Residents bring questions, decisions to annexation open house

February 4, 2014

By Peter Clark

For Klahanie-area residents’ remaining questions, the city of Issaquah offered answers.

As the deadline approached for the Feb. 11 vote on whether people living in the potential annexation area would join Issaquah, city employees held an open house Feb. 1. Directors from most city departments came prepared with maps and answers to any questions residents could ask.

Department heads, police officers and Mayor Fred Butler headed into the middle of the annexation area and hosted the event at Klahanie’s Challenger Elementary School. Curious residents and the undecided showed up to ask questions in a session that lasted an afternoon.

“I think the fact so many people showed up is that they’re interested and they want to make an informed decision,” Butler said. “We are delighted that we can help them make an informed decision about what is best for them.”

The campaign for either side has picked up as the vote approaches. Signs flank the roads in the Klahanie area.

“People are still really confused about property taxes,” City Finance Director Diane Marcotte said. “That’s a hard message to spread.”

Residents who attended were on both sides of the figurative fence.

“I think we should incorporate,” resident Lisa Hopkins said. “It’s the best choice for Klahanie.”

The open house did not sway her toward her decision. She said she worked with the pro-annexation group to spread information about the city, including showing off the issue of Sunset magazine, in which Issaquah was named the Best ‘Burb in the west.

“I’ve been helping with the doorbelling,” Hopkins said. “And this is great.

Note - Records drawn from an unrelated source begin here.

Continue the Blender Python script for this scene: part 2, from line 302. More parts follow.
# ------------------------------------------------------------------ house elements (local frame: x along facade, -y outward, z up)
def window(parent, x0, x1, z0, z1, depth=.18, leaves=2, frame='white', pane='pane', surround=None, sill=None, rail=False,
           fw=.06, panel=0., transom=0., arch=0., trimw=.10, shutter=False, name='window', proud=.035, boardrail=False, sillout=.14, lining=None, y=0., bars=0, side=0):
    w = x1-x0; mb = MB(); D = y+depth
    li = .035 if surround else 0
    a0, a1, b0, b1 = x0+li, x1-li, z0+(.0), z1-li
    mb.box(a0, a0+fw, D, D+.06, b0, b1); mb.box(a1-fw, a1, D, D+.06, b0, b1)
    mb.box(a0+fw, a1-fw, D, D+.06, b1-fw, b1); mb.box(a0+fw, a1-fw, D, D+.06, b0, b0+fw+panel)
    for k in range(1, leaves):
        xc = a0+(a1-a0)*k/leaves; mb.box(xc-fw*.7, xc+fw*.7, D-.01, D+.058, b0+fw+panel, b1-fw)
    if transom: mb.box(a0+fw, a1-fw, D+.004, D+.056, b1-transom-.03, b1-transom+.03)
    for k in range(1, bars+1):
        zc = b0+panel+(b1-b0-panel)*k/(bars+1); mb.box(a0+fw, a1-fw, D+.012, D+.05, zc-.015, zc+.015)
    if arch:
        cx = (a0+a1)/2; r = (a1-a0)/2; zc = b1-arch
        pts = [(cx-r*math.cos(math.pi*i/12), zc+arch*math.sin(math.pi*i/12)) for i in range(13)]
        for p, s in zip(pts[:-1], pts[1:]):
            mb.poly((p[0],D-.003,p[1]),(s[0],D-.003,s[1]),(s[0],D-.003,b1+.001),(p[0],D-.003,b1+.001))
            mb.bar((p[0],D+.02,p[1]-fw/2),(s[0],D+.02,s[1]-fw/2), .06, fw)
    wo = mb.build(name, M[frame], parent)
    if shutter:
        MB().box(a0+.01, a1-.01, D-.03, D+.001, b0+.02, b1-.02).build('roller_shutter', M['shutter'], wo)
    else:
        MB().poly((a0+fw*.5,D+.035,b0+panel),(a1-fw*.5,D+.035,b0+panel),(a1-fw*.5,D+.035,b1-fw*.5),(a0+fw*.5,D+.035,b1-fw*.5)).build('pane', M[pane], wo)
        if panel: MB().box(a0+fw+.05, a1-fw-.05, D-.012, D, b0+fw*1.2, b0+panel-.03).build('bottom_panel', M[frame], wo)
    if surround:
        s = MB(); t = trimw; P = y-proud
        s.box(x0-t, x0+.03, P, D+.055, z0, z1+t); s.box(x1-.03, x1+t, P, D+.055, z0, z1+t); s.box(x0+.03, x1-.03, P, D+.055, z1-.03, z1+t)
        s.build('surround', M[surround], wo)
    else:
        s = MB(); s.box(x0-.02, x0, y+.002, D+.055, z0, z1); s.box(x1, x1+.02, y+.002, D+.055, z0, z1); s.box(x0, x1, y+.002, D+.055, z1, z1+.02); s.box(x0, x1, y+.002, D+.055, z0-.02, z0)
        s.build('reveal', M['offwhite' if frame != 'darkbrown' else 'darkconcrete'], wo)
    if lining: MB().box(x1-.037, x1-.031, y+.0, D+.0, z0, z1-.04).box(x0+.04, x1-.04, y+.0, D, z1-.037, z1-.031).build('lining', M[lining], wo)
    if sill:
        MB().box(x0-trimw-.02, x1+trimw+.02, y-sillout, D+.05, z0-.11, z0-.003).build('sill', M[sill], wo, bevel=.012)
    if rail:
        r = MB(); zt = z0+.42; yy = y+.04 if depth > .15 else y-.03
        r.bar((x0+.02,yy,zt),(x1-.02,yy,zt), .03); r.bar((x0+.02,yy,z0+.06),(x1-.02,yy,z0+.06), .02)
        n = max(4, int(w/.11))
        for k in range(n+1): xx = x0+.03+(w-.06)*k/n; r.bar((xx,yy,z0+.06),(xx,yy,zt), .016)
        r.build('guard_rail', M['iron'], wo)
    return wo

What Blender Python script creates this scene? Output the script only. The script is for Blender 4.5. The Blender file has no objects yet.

I’m getting a lot of information.”

Ken Dacey said he mostly settled on his vote, though has yet to mail in his ballot.

“I’m actually surprised at the number of city people that came out,” he said. “I don’t know if I’ve learned anything new. I did a lot of research myself.”

He hinted he might vote against joining Issaquah.

“I kind of favor Sammamish, but I haven’t voted yet,” Dacey said.

His wife declined to give her name, because she had yet to decide.

“I’m more on the fence,” she said, adding that she enjoyed the open house. “Oh, this is definitely helpful.”

Mark Seely, founder of the anti-Issaquah annexation group Klahanie Choice, showed up to hand out flyers offering information why Sammamish would prove a better option. He said he was glad Issaquah held the open house and wanted residents to hear him out as well.

“I think there are good points on both sides,” Seely said.

Voters can return ballots by mail, postmarked by Feb. 11, or to the drop box at Issaquah City Hall, 130 E. Sunset Way.